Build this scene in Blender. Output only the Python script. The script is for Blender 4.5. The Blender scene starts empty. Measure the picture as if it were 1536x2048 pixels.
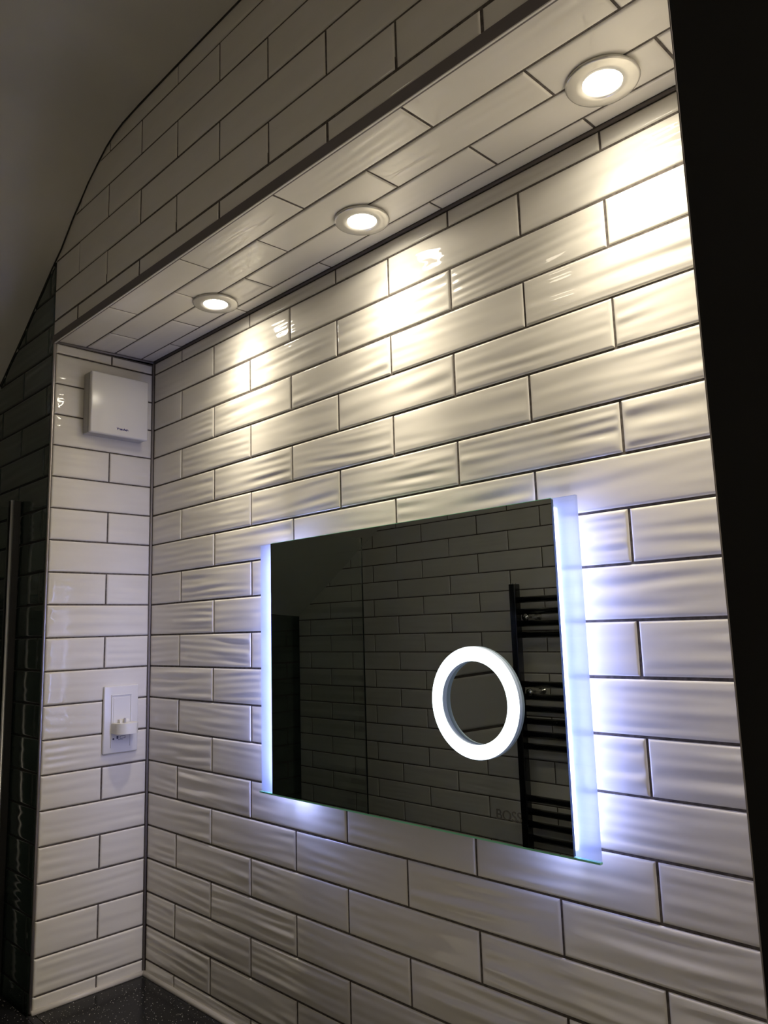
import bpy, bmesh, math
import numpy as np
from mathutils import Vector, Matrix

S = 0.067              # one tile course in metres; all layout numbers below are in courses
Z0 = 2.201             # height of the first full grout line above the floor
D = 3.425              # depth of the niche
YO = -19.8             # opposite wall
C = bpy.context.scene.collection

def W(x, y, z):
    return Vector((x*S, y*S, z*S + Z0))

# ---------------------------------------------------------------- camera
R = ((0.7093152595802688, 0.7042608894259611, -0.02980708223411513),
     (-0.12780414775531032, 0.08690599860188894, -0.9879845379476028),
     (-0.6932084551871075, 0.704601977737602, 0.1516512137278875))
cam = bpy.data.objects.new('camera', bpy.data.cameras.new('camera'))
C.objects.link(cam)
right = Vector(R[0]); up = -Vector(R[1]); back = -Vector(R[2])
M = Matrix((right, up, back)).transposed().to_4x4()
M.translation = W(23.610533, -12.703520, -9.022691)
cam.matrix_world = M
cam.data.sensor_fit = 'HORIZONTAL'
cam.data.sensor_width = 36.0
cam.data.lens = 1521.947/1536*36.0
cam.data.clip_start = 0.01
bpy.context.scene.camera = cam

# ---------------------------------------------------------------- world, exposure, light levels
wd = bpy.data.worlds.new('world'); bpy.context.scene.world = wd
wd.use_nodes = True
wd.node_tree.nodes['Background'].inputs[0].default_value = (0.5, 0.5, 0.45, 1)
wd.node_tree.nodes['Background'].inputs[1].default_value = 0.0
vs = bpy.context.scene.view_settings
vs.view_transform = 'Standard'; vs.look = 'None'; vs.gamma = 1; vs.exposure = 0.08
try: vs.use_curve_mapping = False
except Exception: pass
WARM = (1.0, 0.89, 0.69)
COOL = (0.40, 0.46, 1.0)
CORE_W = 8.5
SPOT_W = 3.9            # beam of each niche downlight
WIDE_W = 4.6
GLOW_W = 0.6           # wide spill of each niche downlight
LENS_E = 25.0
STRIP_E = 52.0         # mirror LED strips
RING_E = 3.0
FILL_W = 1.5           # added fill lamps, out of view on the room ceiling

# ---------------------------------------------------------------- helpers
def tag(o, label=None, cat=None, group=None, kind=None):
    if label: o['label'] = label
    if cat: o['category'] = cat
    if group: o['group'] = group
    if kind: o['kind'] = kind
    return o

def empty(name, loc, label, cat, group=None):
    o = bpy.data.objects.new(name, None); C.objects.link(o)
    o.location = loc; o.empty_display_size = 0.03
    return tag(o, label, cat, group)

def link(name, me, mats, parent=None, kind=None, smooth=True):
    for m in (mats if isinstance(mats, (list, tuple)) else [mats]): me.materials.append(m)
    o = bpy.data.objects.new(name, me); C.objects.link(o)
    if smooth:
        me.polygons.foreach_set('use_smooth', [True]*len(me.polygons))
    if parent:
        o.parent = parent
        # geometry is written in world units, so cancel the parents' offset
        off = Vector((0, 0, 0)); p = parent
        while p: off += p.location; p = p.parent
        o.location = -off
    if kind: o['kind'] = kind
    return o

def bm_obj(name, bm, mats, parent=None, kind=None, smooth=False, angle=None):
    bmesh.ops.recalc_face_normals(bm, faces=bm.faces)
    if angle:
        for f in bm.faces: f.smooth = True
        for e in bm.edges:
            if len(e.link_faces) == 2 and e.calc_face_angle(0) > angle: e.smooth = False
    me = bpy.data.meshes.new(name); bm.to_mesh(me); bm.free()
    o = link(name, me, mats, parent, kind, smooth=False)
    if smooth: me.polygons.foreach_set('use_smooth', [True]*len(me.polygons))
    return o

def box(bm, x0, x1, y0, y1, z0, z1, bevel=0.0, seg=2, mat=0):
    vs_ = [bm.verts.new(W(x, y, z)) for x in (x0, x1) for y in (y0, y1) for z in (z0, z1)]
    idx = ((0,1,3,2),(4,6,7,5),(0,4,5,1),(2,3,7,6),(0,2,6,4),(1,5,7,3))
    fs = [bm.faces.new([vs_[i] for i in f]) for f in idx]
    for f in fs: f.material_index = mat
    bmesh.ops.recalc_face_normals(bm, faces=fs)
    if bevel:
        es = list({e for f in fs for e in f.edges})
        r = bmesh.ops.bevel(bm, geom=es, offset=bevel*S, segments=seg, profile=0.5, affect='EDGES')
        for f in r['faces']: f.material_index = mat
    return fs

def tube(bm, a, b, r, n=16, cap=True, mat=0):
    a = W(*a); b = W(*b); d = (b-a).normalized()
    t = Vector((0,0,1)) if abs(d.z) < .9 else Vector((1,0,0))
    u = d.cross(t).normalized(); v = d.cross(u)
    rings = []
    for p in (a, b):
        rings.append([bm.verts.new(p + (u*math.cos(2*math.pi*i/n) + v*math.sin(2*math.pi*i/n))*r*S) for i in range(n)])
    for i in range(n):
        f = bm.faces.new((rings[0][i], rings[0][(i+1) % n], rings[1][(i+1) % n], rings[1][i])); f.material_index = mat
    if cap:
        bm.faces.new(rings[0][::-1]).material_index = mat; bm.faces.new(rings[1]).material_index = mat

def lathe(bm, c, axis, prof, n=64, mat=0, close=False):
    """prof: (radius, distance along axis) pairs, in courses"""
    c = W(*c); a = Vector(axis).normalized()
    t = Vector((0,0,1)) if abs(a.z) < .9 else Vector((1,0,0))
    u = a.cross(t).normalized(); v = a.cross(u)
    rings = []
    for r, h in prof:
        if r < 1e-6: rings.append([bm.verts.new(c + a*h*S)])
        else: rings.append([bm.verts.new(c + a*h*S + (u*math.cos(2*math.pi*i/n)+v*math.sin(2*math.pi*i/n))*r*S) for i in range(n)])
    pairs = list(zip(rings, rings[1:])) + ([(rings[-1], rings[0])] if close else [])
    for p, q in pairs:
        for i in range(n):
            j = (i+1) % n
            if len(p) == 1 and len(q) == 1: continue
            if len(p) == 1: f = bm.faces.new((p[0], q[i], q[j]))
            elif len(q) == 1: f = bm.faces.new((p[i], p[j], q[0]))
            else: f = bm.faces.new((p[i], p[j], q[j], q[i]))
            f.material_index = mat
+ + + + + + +
Set problem — Copy the material above in full and exactly, skipping pictures.

Exercise solution —
Build this scene in Blender. Output only the Python script. The script is for Blender 4.5. The Blender scene starts empty. Measure the picture as if it were 1536x2048 pixels.
import bpy, bmesh, math
import numpy as np
from mathutils import Vector, Matrix

S = 0.067              # one tile course in metres; all layout numbers below are in courses
Z0 = 2.201             # height of the first full grout line above the floor
D = 3.425              # depth of the niche
YO = -19.8             # opposite wall
C = bpy.context.scene.collection

def W(x, y, z):
    return Vector((x*S, y*S, z*S + Z0))

# ---------------------------------------------------------------- camera
R = ((0.7093152595802688, 0.7042608894259611, -0.02980708223411513),
     (-0.12780414775531032, 0.08690599860188894, -0.9879845379476028),
     (-0.6932084551871075, 0.704601977737602, 0.1516512137278875))
cam = bpy.data.objects.new('camera', bpy.data.cameras.new('camera'))
C.objects.link(cam)
right = Vector(R[0]); up = -Vector(R[1]); back = -Vector(R[2])
M = Matrix((right, up, back)).transposed().to_4x4()
M.translation = W(23.610533, -12.703520, -9.022691)
cam.matrix_world = M
cam.data.sensor_fit = 'HORIZONTAL'
cam.data.sensor_width = 36.0
cam.data.lens = 1521.947/1536*36.0
cam.data.clip_start = 0.01
bpy.context.scene.camera = cam

# ---------------------------------------------------------------- world, exposure, light levels
wd = bpy.data.worlds.new('world'); bpy.context.scene.world = wd
wd.use_nodes = True
wd.node_tree.nodes['Background'].inputs[0].default_value = (0.5, 0.5, 0.45, 1)
wd.node_tree.nodes['Background'].inputs[1].default_value = 0.0
vs = bpy.context.scene.view_settings
vs.view_transform = 'Standard'; vs.look = 'None'; vs.gamma = 1; vs.exposure = 0.08
try: vs.use_curve_mapping = False
except Exception: pass
WARM = (1.0, 0.89, 0.69)
COOL = (0.40, 0.46, 1.0)
CORE_W = 8.5
SPOT_W = 3.9            # beam of each niche downlight
WIDE_W = 4.6
GLOW_W = 0.6           # wide spill of each niche downlight
LENS_E = 25.0
STRIP_E = 52.0         # mirror LED strips
RING_E = 3.0
FILL_W = 1.5           # added fill lamps, out of view on the room ceiling

# ---------------------------------------------------------------- helpers
def tag(o, label=None, cat=None, group=None, kind=None):
    if label: o['label'] = label
    if cat: o['category'] = cat
    if group: o['group'] = group
    if kind: o['kind'] = kind
    return o

def empty(name, loc, label, cat, group=None):
    o = bpy.data.objects.new(name, None); C.objects.link(o)
    o.location = loc; o.empty_display_size = 0.03
    return tag(o, label, cat, group)

def link(name, me, mats, parent=None, kind=None, smooth=True):
    for m in (mats if isinstance(mats, (list, tuple)) else [mats]): me.materials.append(m)
    o = bpy.data.objects.new(name, me); C.objects.link(o)
    if smooth:
        me.polygons.foreach_set('use_smooth', [True]*len(me.polygons))
    if parent:
        o.parent = parent
        # geometry is written in world units, so cancel the parents' offset
        off = Vector((0, 0, 0)); p = parent
        while p: off += p.location; p = p.parent
        o.location = -off
    if kind: o['kind'] = kind
    return o

def bm_obj(name, bm, mats, parent=None, kind=None, smooth=False, angle=None):
    bmesh.ops.recalc_face_normals(bm, faces=bm.faces)
    if angle:
        for f in bm.faces: f.smooth = True
        for e in bm.edges:
            if len(e.link_faces) == 2 and e.calc_face_angle(0) > angle: e.smooth = False
    me = bpy.data.meshes.new(name); bm.to_mesh(me); bm.free()
    o = link(name, me, mats, parent, kind, smooth=False)
    if smooth: me.polygons.foreach_set('use_smooth', [True]*len(me.polygons))
    return o

def box(bm, x0, x1, y0, y1, z0, z1, bevel=0.0, seg=2, mat=0):
    vs_ = [bm.verts.new(W(x, y, z)) for x in (x0, x1) for y in (y0, y1) for z in (z0, z1)]
    idx = ((0,1,3,2),(4,6,7,5),(0,4,5,1),(2,3,7,6),(0,2,6,4),(1,5,7,3))
    fs = [bm.faces.new([vs_[i] for i in f]) for f in idx]
    for f in fs: f.material_index = mat
    bmesh.ops.recalc_face_normals(bm, faces=fs)
    if bevel:
        es = list({e for f in fs for e in f.edges})
        r = bmesh.ops.bevel(bm, geom=es, offset=bevel*S, segments=seg, profile=0.5, affect='EDGES')
        for f in r['faces']: f.material_index = mat
    return fs

def tube(bm, a, b, r, n=16, cap=True, mat=0):
    a = W(*a); b = W(*b); d = (b-a).normalized()
    t = Vector((0,0,1)) if abs(d.z) < .9 else Vector((1,0,0))
    u = d.cross(t).normalized(); v = d.cross(u)
    rings = []
    for p in (a, b):
        rings.append([bm.verts.new(p + (u*math.cos(2*math.pi*i/n) + v*math.sin(2*math.pi*i/n))*r*S) for i in range(n)])
    for i in range(n):
        f = bm.faces.new((rings[0][i], rings[0][(i+1) % n], rings[1][(i+1) % n], rings[1][i])); f.material_index = mat
    if cap:
        bm.faces.new(rings[0][::-1]).material_index = mat; bm.faces.new(rings[1]).material_index = mat

def lathe(bm, c, axis, prof, n=64, mat=0, close=False):
    """prof: (radius, distance along axis) pairs, in courses"""
    c = W(*c); a = Vector(axis).normalized()
    t = Vector((0,0,1)) if abs(a.z) < .9 else Vector((1,0,0))
    u = a.cross(t).normalized(); v = a.cross(u)
    rings = []
    for r, h in prof:
        if r < 1e-6: rings.append([bm.verts.new(c + a*h*S)])
        else: rings.append([bm.verts.new(c + a*h*S + (u*math.cos(2*math.pi*i/n)+v*math.sin(2*math.pi*i/n))*r*S) for i in range(n)])
    pairs = list(zip(rings, rings[1:])) + ([(rings[-1], rings[0])] if close else [])
    for p, q in pairs:
        for i in range(n):
            j = (i+1) % n
            if len(p) == 1 and len(q) == 1: continue
            if len(p) == 1: f = bm.faces.new((p[0], q[i], q[j]))
            elif len(q) == 1: f = bm.faces.new((p[i], p[j], q[0]))
            else: f = bm.faces.new((p[i], p[j], q[j], q[i]))
            f.material_index = mat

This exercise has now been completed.